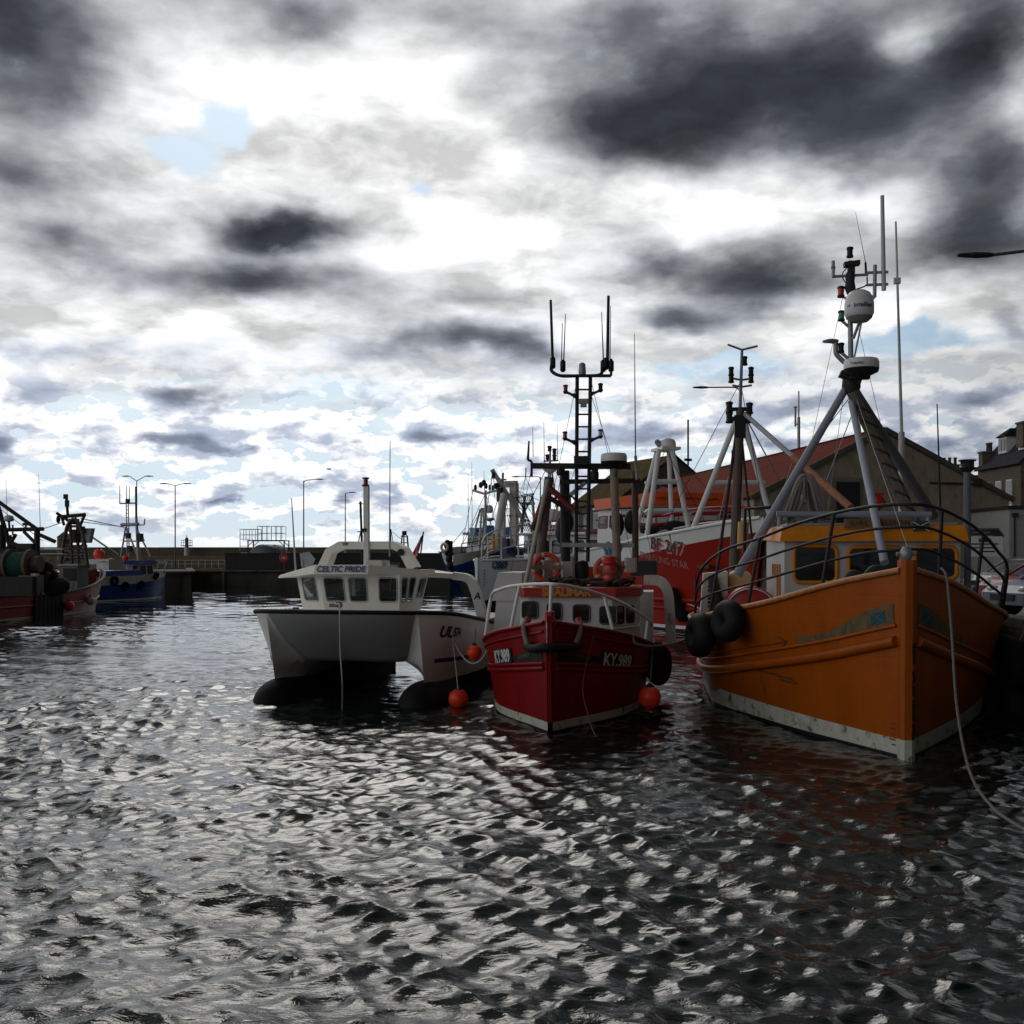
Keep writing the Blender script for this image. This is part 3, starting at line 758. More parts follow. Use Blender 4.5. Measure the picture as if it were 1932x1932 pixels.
b = MB(); b.box((dx + .15, -.135, 4.2), (1.75, .04, 5.2)); obj('loading_door', b, mat('black boards', (.012, .012, .013), .7, var=.3), t)
b = MB(); b.bar((-7.2, -.12, 3.0), (-5.8, -.12, 3.0), .07); obj('wall_pipe', b, DARK, t)
b = MB(); b.bar((3.4, -.12, 8.0 - 1.2), (6.9, -.12, 6.75), .07); b.box((7.0, -.25, 6.85), (.4, .4, .5)); obj('wall_pipe', b, DARK, t)
b = MB(); b.box((-5.9, -.2, 5.6), (.6, .3, .5)); obj('wall_lamp', b, GREYW, t)
b = MB(); b.tube([(-8.3, .1, 6.25), (-4.0, .1, 8.7)], .012, 4)
for k in range(16): 
    b.torus((-8.2 + k * .27, .1, 6.3 + k * .155), .16, .01, Matrix.Rotation(k * .7, 3, 'Z'), 12, 4)
obj('barbed_wire', b, DARK, t)
# aerial on the roof
t = thing('roof_aerial', 'thin pole aerial standing on the red tiled roof', 'aerial', tuple(at(1507, 845, 90)))
b = MB(); b.bar((0, 0, -1.2), (0, 0, 2.6), .13, 8); b.bar((0, 0, 2.6), (0, 0, 4.8), .06, 8); obj('pole', b, STEEL, t)
b = MB(); b.bar((-.28, 0, 1.8), (-.28, 0, 3.4), .09, 8); b.bar((-.28, 0, 2.0), (0, 0, 2.0), .05, 6); b.box((-.28, 0, 3.45), (.28, .2, .1)); obj('antenna', b, STEEL, t)

# older building with the mossy roof
of = BFrame((19.2, 126), (-4.2, 9))
t = thing('old_store', 'old dark gabled store with mossy brown roof behind the red boats', 'building', (19.2, 126, QZ), of.rz)
hw, hr, he, Lb = 8.3, 15.3 - QZ, 9.6 - QZ, 10.5
b = MB(); b.hexa([(-hw, 0, 0), (hw, 0, 0), (hw, 0, he), (0, 0, hr), (-hw, 0, he)], [(-hw, Lb, 0), (hw, Lb, 0), (hw, Lb, he), (0, Lb, hr), (-hw, Lb, he)]); obj('wall', b, mat('dark harl', (.085, .082, .072), .9, var=.25, bump=.5, bscale=4), t)
uv_plane('roof_slope', [(-hw - .3, Lb + .2, he - .1), (-hw - .3, -.2, he - .1), (0, -.2, hr + .15), (0, Lb + .2, hr + .15)], .15, MOSSY, t)
uv_plane('roof_slope', [(hw + .3, -.2, he - .1), (hw + .3, Lb + .2, he - .1), (0, Lb + .2, hr + .15), (0, -.2, hr + .15)], .15, SLATE, t)
for k in range(4):
    b = MB(); b.box((-hw - .04, 1.6 + k * 2.4, 5.9), (.1, 1.1, 1.9)); w_ = obj('window', b, TRIM, t)
    b = MB(); b.box((-hw - .1, 1.6 + k * 2.4, 5.9), (.05, .9, 1.7)); obj('pane', b, GLASS, w_)
b = MB(); b.bar((2.3, .5, hr - 1.2), (2.3, .5, hr + 4.6), .12, 6); b.box((2.3, .5, hr - .2), (.9, .3, .3)); obj('chimney_pipe', b, DARK, t)

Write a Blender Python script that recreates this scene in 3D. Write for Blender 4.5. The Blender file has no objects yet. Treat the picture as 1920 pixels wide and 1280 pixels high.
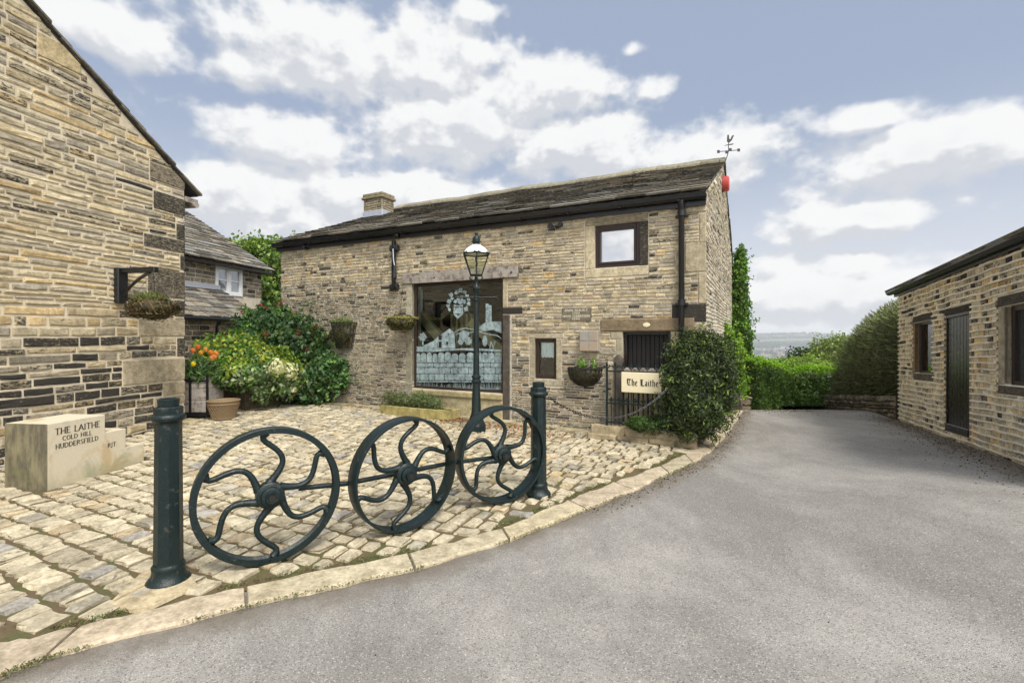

****

_Stated task_.
Omitting all images, retype each line of the records precisely.

_Finished task_.
Keep writing the Blender script for this image. This is part 3, starting at line 758. More parts follow. Use Blender 4.5. Measure the picture as if it were 1932x1932 pixels.
b = MB(); b.box((dx + .15, -.135, 4.2), (1.75, .04, 5.2)); obj('loading_door', b, mat('black boards', (.012, .012, .013), .7, var=.3), t)
b = MB(); b.bar((-7.2, -.12, 3.0), (-5.8, -.12, 3.0), .07); obj('wall_pipe', b, DARK, t)
b = MB(); b.bar((3.4, -.12, 8.0 - 1.2), (6.9, -.12, 6.75), .07); b.box((7.0, -.25, 6.85), (.4, .4, .5)); obj('wall_pipe', b, DARK, t)
b = MB(); b.box((-5.9, -.2, 5.6), (.6, .3, .5)); obj('wall_lamp', b, GREYW, t)
b = MB(); b.tube([(-8.3, .1, 6.25), (-4.0, .1, 8.7)], .012, 4)
for k in range(16): 
    b.torus((-8.2 + k * .27, .1, 6.3 + k * .155), .16, .01, Matrix.Rotation(k * .7, 3, 'Z'), 12, 4)
obj('barbed_wire', b, DARK, t)
# aerial on the roof
t = thing('roof_aerial', 'thin pole aerial standing on the red tiled roof', 'aerial', tuple(at(1507, 845, 90)))
b = MB(); b.bar((0, 0, -1.2), (0, 0, 2.6), .13, 8); b.bar((0, 0, 2.6), (0, 0, 4.8), .06, 8); obj('pole', b, STEEL, t)
b = MB(); b.bar((-.28, 0, 1.8), (-.28, 0, 3.4), .09, 8); b.bar((-.28, 0, 2.0), (0, 0, 2.0), .05, 6); b.box((-.28, 0, 3.45), (.28, .2, .1)); obj('antenna', b, STEEL, t)

# older building with the mossy roof
of = BFrame((19.2, 126), (-4.2, 9))
t = thing('old_store', 'old dark gabled store with mossy brown roof behind the red boats', 'building', (19.2, 126, QZ), of.rz)
hw, hr, he, Lb = 8.3, 15.3 - QZ, 9.6 - QZ, 10.5
b = MB(); b.hexa([(-hw, 0, 0), (hw, 0, 0), (hw, 0, he), (0, 0, hr), (-hw, 0, he)], [(-hw, Lb, 0), (hw, Lb, 0), (hw, Lb, he), (0, Lb, hr), (-hw, Lb, he)]); obj('wall', b, mat('dark harl', (.085, .082, .072), .9, var=.25, bump=.5, bscale=4), t)
uv_plane('roof_slope', [(-hw - .3, Lb + .2, he - .1), (-hw - .3, -.2, he - .1), (0, -.2, hr + .15), (0, Lb + .2, hr + .15)], .15, MOSSY, t)
uv_plane('roof_slope', [(hw + .3, -.2, he - .1), (hw + .3, Lb + .2, he - .1), (0, Lb + .2, hr + .15), (0, -.2, hr + .15)], .15, SLATE, t)
for k in range(4):
    b = MB(); b.box((-hw - .04, 1.6 + k * 2.4, 5.9), (.1, 1.1, 1.9)); w_ = obj('window', b, TRIM, t)
    b = MB(); b.box((-hw - .1, 1.6 + k * 2.4, 5.9), (.05, .9, 1.7)); obj('pane', b, GLASS, w_)
b = MB(); b.bar((2.3, .5, hr - 1.2), (2.3, .5, hr + 4.6), .12, 6); b.box((2.3, .5, hr - .2), (.9, .3, .3)); obj('chimney_pipe', b, DARK, t)

Write a Blender Python script that recreates this scene in 3D. Write for Blender 4.5. The Blender file has no objects yet. Treat the picture as 1920 pixels wide and 1280 pixels high.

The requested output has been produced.